Promotores, juízes, desembargadores e ministros não aguentam o teste da lanchonete da rodoviária
O juiz Marcelo Bretas resolveu passar de símbolo da faxina das roubalheiras do Rio de Janeiro a ícone dos penduricalhos do Judiciário. Contrariando uma resolução do Conselho Nacional de Justiça e respondendo a um questionamento da Ouvidoria da Justiça Federal, cobrou num tribunal o seu auxílio-moradia e o de sua mulher, também juíza.
Bretas sempre morou no Rio, e o casal obteve um penduricalho de R$ 8.600 mensais. Num cálculo grosseiro, para pagar uma quantia dessas à Viúva, uma pequena empresa que pague impostos pelo regime de lucro presumido precisa faturar R$ 5 mil por dia.
Bretas não é o único juiz ou promotor beneficiado pelo penduricalho. A desembargadora Marianna Fux, dona de dois apartamentos no Leblon, também recebe auxílio-moradia. Seu pai, o ministro Luiz Fux, reteve por três anos no Supremo Tribunal Federal o processo que contesta a legalidade do mimo classista.
Quando as repórteres Daniela Lima e Julia Chaib revelaram a bizarrice de Bretas, ele se explicou com a ironia dos poderosos: “Pois é, tenho esse ‘estranho’ hábito. Sempre que penso ter direito a algo eu vou à Justiça e peço. Talvez devesse ficar chorando num canto, ou pegar escondido ou à força.

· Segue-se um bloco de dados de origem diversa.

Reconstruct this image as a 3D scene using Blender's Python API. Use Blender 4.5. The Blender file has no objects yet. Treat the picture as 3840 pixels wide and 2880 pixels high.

Mas, como tenho medo de merecer algum castigo, peço na Justiça o meu direito.”
Pegar escondido ele não pega, mas se o doutor tem medo de castigo, não deve levar seu pleito ao balcão de uma lanchonete da rodoviária. Lá, trabalhadores que esperam pelo transporte teriam dificuldade para entender como juízes ou promotores, cujos salários iniciais estão em R$ 27.500 ou R$ 26.125, precisam de R$ 4.300 de auxílio-moradia para trabalhar na cidade em que sempre viveram. No caso de Bretas, ele deveria explicar como um casal precisa de mais R$ 4.300, morando na mesma casa.
Os penduricalhos transformaram-se numa ferida na cara do Judiciário, agravada pela má qualidade da argumentação dos doutores na defesa do mimo. Argumentam que outros servidores também recebem a prebenda. Dois erros nunca somaram um acerto. O juiz Roberto Veloso, presidente da guilda dos juízes federais, chegou a dizer que um magistrado não pode ter tranquilidade para trabalhar “se o advogado que está a seu lado está ganhando mais que ele”. Parolagem de má qualidade. Para recolher em impostos o que o casal Bretas recebe de auxílio-moradia (noves fora o salário), um advogado precisa faturar R$ 70 mil por mês. Além disso, juiz não fica sem clientes, mesmo sendo um mau servidor. Em São Paulo, um juiz condenado por extorsão está em regime semiaberto e em agosto recebeu R$ 52 mil pela sua aposentadoria.
A Lava-Jato colocou o Judiciário no centro da política nacional. Transformado em agente da moralidade pública, esse poder está empesteado pela cobiça, pelo corporativismo e pela onipotência. Bretas decidiu simbolizar as três coisas.
Há poucos dias, o professor Conrado Hübner Mendes publicou um artigo intitulado “Na prática, ministros do STF agridem a democracia”. Uma joia de coragem, informação e lógica. Expôs baixarias, contradições e auto mistificações de ministros do Supremo. Sobraram poucos. Sua amarga conclusão: “O tribunal foi capturado por ministros que superestimam sua capacidade de serem levados a sério e subestimam a fragilidade da corte.”